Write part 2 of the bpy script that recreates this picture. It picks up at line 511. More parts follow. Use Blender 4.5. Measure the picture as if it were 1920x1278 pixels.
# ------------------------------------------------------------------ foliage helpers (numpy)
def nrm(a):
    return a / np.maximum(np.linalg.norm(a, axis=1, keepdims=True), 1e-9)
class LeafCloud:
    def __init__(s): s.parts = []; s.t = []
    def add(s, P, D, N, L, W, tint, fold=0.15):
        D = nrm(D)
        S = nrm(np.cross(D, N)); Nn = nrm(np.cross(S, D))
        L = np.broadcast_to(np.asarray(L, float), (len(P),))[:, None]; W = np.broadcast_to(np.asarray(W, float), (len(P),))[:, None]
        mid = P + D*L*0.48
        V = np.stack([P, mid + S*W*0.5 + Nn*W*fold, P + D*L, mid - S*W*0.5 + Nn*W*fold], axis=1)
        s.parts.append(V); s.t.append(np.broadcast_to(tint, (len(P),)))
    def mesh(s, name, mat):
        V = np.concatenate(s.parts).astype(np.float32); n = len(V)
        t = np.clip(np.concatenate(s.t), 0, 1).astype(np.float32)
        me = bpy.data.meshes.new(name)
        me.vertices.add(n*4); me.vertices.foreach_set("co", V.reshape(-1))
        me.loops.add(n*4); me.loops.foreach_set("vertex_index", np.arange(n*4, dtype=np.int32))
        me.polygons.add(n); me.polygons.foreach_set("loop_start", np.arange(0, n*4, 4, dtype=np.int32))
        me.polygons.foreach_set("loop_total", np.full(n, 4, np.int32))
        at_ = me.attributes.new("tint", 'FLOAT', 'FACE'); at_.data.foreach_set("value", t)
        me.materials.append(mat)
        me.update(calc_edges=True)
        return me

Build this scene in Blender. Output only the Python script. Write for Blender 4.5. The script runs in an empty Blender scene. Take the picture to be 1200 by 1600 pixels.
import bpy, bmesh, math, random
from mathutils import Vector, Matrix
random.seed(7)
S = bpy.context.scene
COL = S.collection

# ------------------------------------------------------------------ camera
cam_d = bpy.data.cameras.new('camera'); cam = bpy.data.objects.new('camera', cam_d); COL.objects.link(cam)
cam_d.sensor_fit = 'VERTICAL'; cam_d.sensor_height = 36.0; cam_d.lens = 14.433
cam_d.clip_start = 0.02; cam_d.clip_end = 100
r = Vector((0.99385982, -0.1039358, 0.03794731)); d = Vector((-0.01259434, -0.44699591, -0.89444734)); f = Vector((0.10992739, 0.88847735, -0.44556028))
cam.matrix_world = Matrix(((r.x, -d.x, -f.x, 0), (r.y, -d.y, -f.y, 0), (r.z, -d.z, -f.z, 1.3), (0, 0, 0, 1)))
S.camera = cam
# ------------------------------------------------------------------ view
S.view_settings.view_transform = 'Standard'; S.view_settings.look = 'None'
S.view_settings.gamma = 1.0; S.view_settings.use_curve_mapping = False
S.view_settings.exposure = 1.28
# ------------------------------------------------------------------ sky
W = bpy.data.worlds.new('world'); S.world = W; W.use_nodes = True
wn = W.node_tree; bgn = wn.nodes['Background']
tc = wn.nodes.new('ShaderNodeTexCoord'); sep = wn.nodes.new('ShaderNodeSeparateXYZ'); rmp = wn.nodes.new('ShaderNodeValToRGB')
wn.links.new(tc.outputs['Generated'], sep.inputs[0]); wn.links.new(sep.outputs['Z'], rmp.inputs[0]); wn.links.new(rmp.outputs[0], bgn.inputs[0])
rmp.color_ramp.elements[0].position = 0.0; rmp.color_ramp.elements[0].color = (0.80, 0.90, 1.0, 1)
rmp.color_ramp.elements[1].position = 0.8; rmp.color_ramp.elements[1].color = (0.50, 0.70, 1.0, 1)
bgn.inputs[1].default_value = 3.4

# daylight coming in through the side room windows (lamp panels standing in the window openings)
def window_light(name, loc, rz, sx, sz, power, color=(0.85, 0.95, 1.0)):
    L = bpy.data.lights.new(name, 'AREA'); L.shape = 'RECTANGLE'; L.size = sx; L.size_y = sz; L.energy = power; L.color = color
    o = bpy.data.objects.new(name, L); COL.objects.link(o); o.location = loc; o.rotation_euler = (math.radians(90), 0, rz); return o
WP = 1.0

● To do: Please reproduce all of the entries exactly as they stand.

● Completed exercise:
Write part 2 of the bpy script that recreates this picture. It picks up at line 511. More parts follow. Use Blender 4.5. Measure the picture as if it were 1920x1278 pixels.
# ------------------------------------------------------------------ foliage helpers (numpy)
def nrm(a):
    return a / np.maximum(np.linalg.norm(a, axis=1, keepdims=True), 1e-9)
class LeafCloud:
    def __init__(s): s.parts = []; s.t = []
    def add(s, P, D, N, L, W, tint, fold=0.15):
        D = nrm(D)
        S = nrm(np.cross(D, N)); Nn = nrm(np.cross(S, D))
        L = np.broadcast_to(np.asarray(L, float), (len(P),))[:, None]; W = np.broadcast_to(np.asarray(W, float), (len(P),))[:, None]
        mid = P + D*L*0.48
        V = np.stack([P, mid + S*W*0.5 + Nn*W*fold, P + D*L, mid - S*W*0.5 + Nn*W*fold], axis=1)
        s.parts.append(V); s.t.append(np.broadcast_to(tint, (len(P),)))
    def mesh(s, name, mat):
        V = np.concatenate(s.parts).astype(np.float32); n = len(V)
        t = np.clip(np.concatenate(s.t), 0, 1).astype(np.float32)
        me = bpy.data.meshes.new(name)
        me.vertices.add(n*4); me.vertices.foreach_set("co", V.reshape(-1))
        me.loops.add(n*4); me.loops.foreach_set("vertex_index", np.arange(n*4, dtype=np.int32))
        me.polygons.add(n); me.polygons.foreach_set("loop_start", np.arange(0, n*4, 4, dtype=np.int32))
        me.polygons.foreach_set("loop_total", np.full(n, 4, np.int32))
        at_ = me.attributes.new("tint", 'FLOAT', 'FACE'); at_.data.foreach_set("value", t)
        me.materials.append(mat)
        me.update(calc_edges=True)
        return me

Build this scene in Blender. Output only the Python script. Write for Blender 4.5. The script runs in an empty Blender scene. Take the picture to be 1200 by 1600 pixels.
import bpy, bmesh, math, random
from mathutils import Vector, Matrix
random.seed(7)
S = bpy.context.scene
COL = S.collection

# ------------------------------------------------------------------ camera
cam_d = bpy.data.cameras.new('camera'); cam = bpy.data.objects.new('camera', cam_d); COL.objects.link(cam)
cam_d.sensor_fit = 'VERTICAL'; cam_d.sensor_height = 36.0; cam_d.lens = 14.433
cam_d.clip_start = 0.02; cam_d.clip_end = 100
r = Vector((0.99385982, -0.1039358, 0.03794731)); d = Vector((-0.01259434, -0.44699591, -0.89444734)); f = Vector((0.10992739, 0.88847735, -0.44556028))
cam.matrix_world = Matrix(((r.x, -d.x, -f.x, 0), (r.y, -d.y, -f.y, 0), (r.z, -d.z, -f.z, 1.3), (0, 0, 0, 1)))
S.camera = cam
# ------------------------------------------------------------------ view
S.view_settings.view_transform = 'Standard'; S.view_settings.look = 'None'
S.view_settings.gamma = 1.0; S.view_settings.use_curve_mapping = False
S.view_settings.exposure = 1.28
# ------------------------------------------------------------------ sky
W = bpy.data.worlds.new('world'); S.world = W; W.use_nodes = True
wn = W.node_tree; bgn = wn.nodes['Background']
tc = wn.nodes.new('ShaderNodeTexCoord'); sep = wn.nodes.new('ShaderNodeSeparateXYZ'); rmp = wn.nodes.new('ShaderNodeValToRGB')
wn.links.new(tc.outputs['Generated'], sep.inputs[0]); wn.links.new(sep.outputs['Z'], rmp.inputs[0]); wn.links.new(rmp.outputs[0], bgn.inputs[0])
rmp.color_ramp.elements[0].position = 0.0; rmp.color_ramp.elements[0].color = (0.80, 0.90, 1.0, 1)
rmp.color_ramp.elements[1].position = 0.8; rmp.color_ramp.elements[1].color = (0.50, 0.70, 1.0, 1)
bgn.inputs[1].default_value = 3.4

# daylight coming in through the side room windows (lamp panels standing in the window openings)
def window_light(name, loc, rz, sx, sz, power, color=(0.85, 0.95, 1.0)):
    L = bpy.data.lights.new(name, 'AREA'); L.shape = 'RECTANGLE'; L.size = sx; L.size_y = sz; L.energy = power; L.color = color
    o = bpy.data.objects.new(name, L); COL.objects.link(o); o.location = loc; o.rotation_euler = (math.radians(90), 0, rz); return o
WP = 1.0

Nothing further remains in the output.